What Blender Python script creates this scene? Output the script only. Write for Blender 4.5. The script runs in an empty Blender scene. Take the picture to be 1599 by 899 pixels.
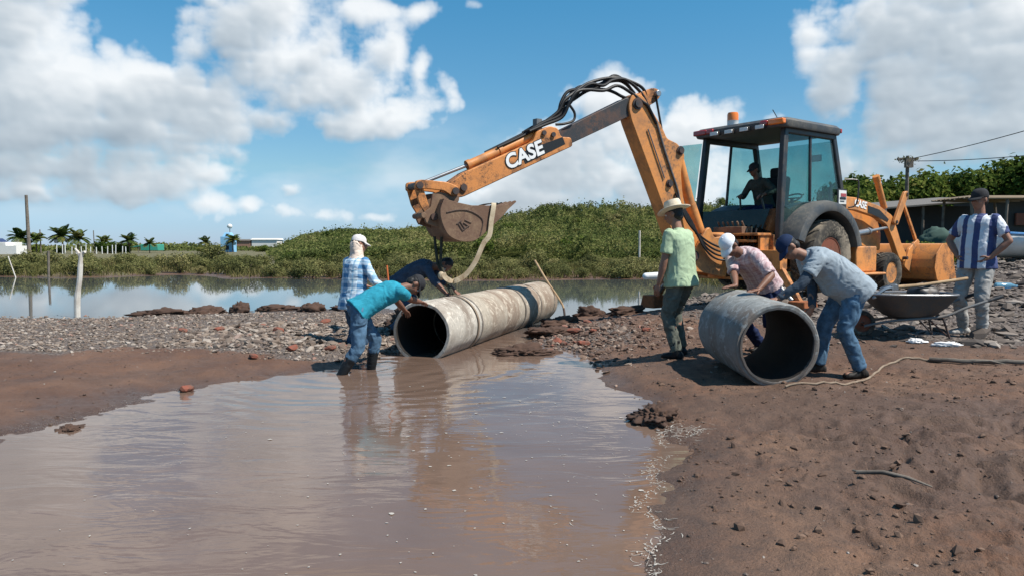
import bpy, bmesh, math, random
import numpy as np
from mathutils import Vector, Matrix, Quaternion
random.seed(7); RNG = np.random.default_rng(11)
S = bpy.context.scene
COL = S.collection
R = math.radians
V = Vector

# ------------------------------------------------------------------ noise
def _hash(ix, iy, iz, s):
    with np.errstate(over='ignore'):
        n = (ix.astype(np.uint32)*np.uint32(374761393) + iy.astype(np.uint32)*np.uint32(668265263)
             + iz.astype(np.uint32)*np.uint32(2246822519) + np.uint32(s)*np.uint32(3266489917))
        n = (n ^ (n >> np.uint32(13)))*np.uint32(1274126177)
        n = n ^ (n >> np.uint32(16))
    return n.astype(np.float64)/4294967295.0*2-1
def noise3(p, s=0):
    p = np.asarray(p, dtype=np.float64)
    i = np.floor(p).astype(np.int64); f = p-i; f = f*f*f*(f*(f*6-15)+10)
    out = 0
    for dx in (0, 1):
        wx = f[:, 0] if dx else 1-f[:, 0]
        for dy in (0, 1):
            wy = f[:, 1] if dy else 1-f[:, 1]
            for dz in (0, 1):
                wz = f[:, 2] if dz else 1-f[:, 2]
                out = out + wx*wy*wz*_hash(i[:, 0]+dx, i[:, 1]+dy, i[:, 2]+dz, s)
    return out
def fbm3(p, o=4, s=0):
    p = np.asarray(p, dtype=np.float64); a = 1.0; r = 0; t = 0
    for k in range(o):
        r = r+a*noise3(p*(2.03**k)+k*7.13, s+k); t += a; a *= .5
    return r/t
def n2(x, y, f, o=3, s=0):
    return fbm3(np.stack([np.asarray(x)*f, np.asarray(y)*f, np.zeros_like(np.asarray(x, dtype=float))], 1), o, s)
def sstep(a, b, x):
    t = np.clip((x-a)/(b-a), 0, 1); return t*t*(3-2*t)

# ------------------------------------------------------------------ objects
def link(o, parent=None):
    COL.objects.link(o)
    if parent is not None: o.parent = parent
    return o
def tag(o, label=None, cat=None, group=None, kind=None):
    if label: o['label'] = label
    if cat: o['category'] = cat
    if group: o['group'] = group
    if kind: o['kind'] = kind
    return o
def empty(name, loc=(0, 0, 0), rz=0):
    o = bpy.data.objects.new(name, None); o.location = loc; o.rotation_euler = (0, 0, rz)
    o.empty_display_size = .2
    return link(o)
def copy_tree(o, parent=None):
    c = o.copy(); COL.objects.link(c); c.parent = parent
    for ch in o.children: copy_tree(ch, c)
    return c
def meshobj(name, v, f, mats, parent=None, mi=None, smooth=True, sharp=None, bevel=None, seg=2):
    me = bpy.data.meshes.new(name)
    if isinstance(f, np.ndarray):
        v = np.asarray(v, dtype=np.float32); k = f.shape[1]; nf = len(f)
        me.vertices.add(len(v)); me.vertices.foreach_set('co', v.ravel())
        me.loops.add(nf*k); me.loops.foreach_set('vertex_index', f.astype(np.int32).ravel())
        me.polygons.add(nf); me.polygons.foreach_set('loop_start', np.arange(0, nf*k, k, dtype=np.int32))
        me.update(calc_edges=True)
    else:
        me.from_pydata([tuple(map(float, q)) for q in v], [], f)
    for m in (mats if isinstance(mats, (list, tuple)) else [mats]): me.materials.append(m)
    n = len(me.polygons)
    if mi is not None: me.polygons.foreach_set('material_index', np.asarray(mi, dtype=np.int32))
    me.polygons.foreach_set('use_smooth', np.full(n, bool(smooth)))
    me.update()
    if sharp is not None: me.set_sharp_from_angle(angle=R(sharp))
    o = bpy.data.objects.new(name, me); link(o, parent)
    if bevel:
        b = o.modifiers.new('Bevel', 'BEVEL'); b.width = bevel; b.segments = seg; b.limit_method = 'ANGLE'; b.angle_limit = R(40)
        b.harden_normals = False
    return o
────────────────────
Your task is an exact transcription of all the data, minus the pictures.

## [TASK RESULT]
What Blender Python script creates this scene? Output the script only. Write for Blender 4.5. The script runs in an empty Blender scene. Take the picture to be 1599 by 899 pixels.
import bpy, bmesh, math, random
import numpy as np
from mathutils import Vector, Matrix, Quaternion
random.seed(7); RNG = np.random.default_rng(11)
S = bpy.context.scene
COL = S.collection
R = math.radians
V = Vector

# ------------------------------------------------------------------ noise
def _hash(ix, iy, iz, s):
    with np.errstate(over='ignore'):
        n = (ix.astype(np.uint32)*np.uint32(374761393) + iy.astype(np.uint32)*np.uint32(668265263)
             + iz.astype(np.uint32)*np.uint32(2246822519) + np.uint32(s)*np.uint32(3266489917))
        n = (n ^ (n >> np.uint32(13)))*np.uint32(1274126177)
        n = n ^ (n >> np.uint32(16))
    return n.astype(np.float64)/4294967295.0*2-1
def noise3(p, s=0):
    p = np.asarray(p, dtype=np.float64)
    i = np.floor(p).astype(np.int64); f = p-i; f = f*f*f*(f*(f*6-15)+10)
    out = 0
    for dx in (0, 1):
        wx = f[:, 0] if dx else 1-f[:, 0]
        for dy in (0, 1):
            wy = f[:, 1] if dy else 1-f[:, 1]
            for dz in (0, 1):
                wz = f[:, 2] if dz else 1-f[:, 2]
                out = out + wx*wy*wz*_hash(i[:, 0]+dx, i[:, 1]+dy, i[:, 2]+dz, s)
    return out
def fbm3(p, o=4, s=0):
    p = np.asarray(p, dtype=np.float64); a = 1.0; r = 0; t = 0
    for k in range(o):
        r = r+a*noise3(p*(2.03**k)+k*7.13, s+k); t += a; a *= .5
    return r/t
def n2(x, y, f, o=3, s=0):
    return fbm3(np.stack([np.asarray(x)*f, np.asarray(y)*f, np.zeros_like(np.asarray(x, dtype=float))], 1), o, s)
def sstep(a, b, x):
    t = np.clip((x-a)/(b-a), 0, 1); return t*t*(3-2*t)

# ------------------------------------------------------------------ objects
def link(o, parent=None):
    COL.objects.link(o)
    if parent is not None: o.parent = parent
    return o
def tag(o, label=None, cat=None, group=None, kind=None):
    if label: o['label'] = label
    if cat: o['category'] = cat
    if group: o['group'] = group
    if kind: o['kind'] = kind
    return o
def empty(name, loc=(0, 0, 0), rz=0):
    o = bpy.data.objects.new(name, None); o.location = loc; o.rotation_euler = (0, 0, rz)
    o.empty_display_size = .2
    return link(o)
def copy_tree(o, parent=None):
    c = o.copy(); COL.objects.link(c); c.parent = parent
    for ch in o.children: copy_tree(ch, c)
    return c
def meshobj(name, v, f, mats, parent=None, mi=None, smooth=True, sharp=None, bevel=None, seg=2):
    me = bpy.data.meshes.new(name)
    if isinstance(f, np.ndarray):
        v = np.asarray(v, dtype=np.float32); k = f.shape[1]; nf = len(f)
        me.vertices.add(len(v)); me.vertices.foreach_set('co', v.ravel())
        me.loops.add(nf*k); me.loops.foreach_set('vertex_index', f.astype(np.int32).ravel())
        me.polygons.add(nf); me.polygons.foreach_set('loop_start', np.arange(0, nf*k, k, dtype=np.int32))
        me.update(calc_edges=True)
    else:
        me.from_pydata([tuple(map(float, q)) for q in v], [], f)
    for m in (mats if isinstance(mats, (list, tuple)) else [mats]): me.materials.append(m)
    n = len(me.polygons)
    if mi is not None: me.polygons.foreach_set('material_index', np.asarray(mi, dtype=np.int32))
    me.polygons.foreach_set('use_smooth', np.full(n, bool(smooth)))
    me.update()
    if sharp is not None: me.set_sharp_from_angle(angle=R(sharp))
    o = bpy.data.objects.new(name, me); link(o, parent)
    if bevel:
        b = o.modifiers.new('Bevel', 'BEVEL'); b.width = bevel; b.segments = seg; b.limit_method = 'ANGLE'; b.angle_limit = R(40)
        b.harden_normals = False
    return o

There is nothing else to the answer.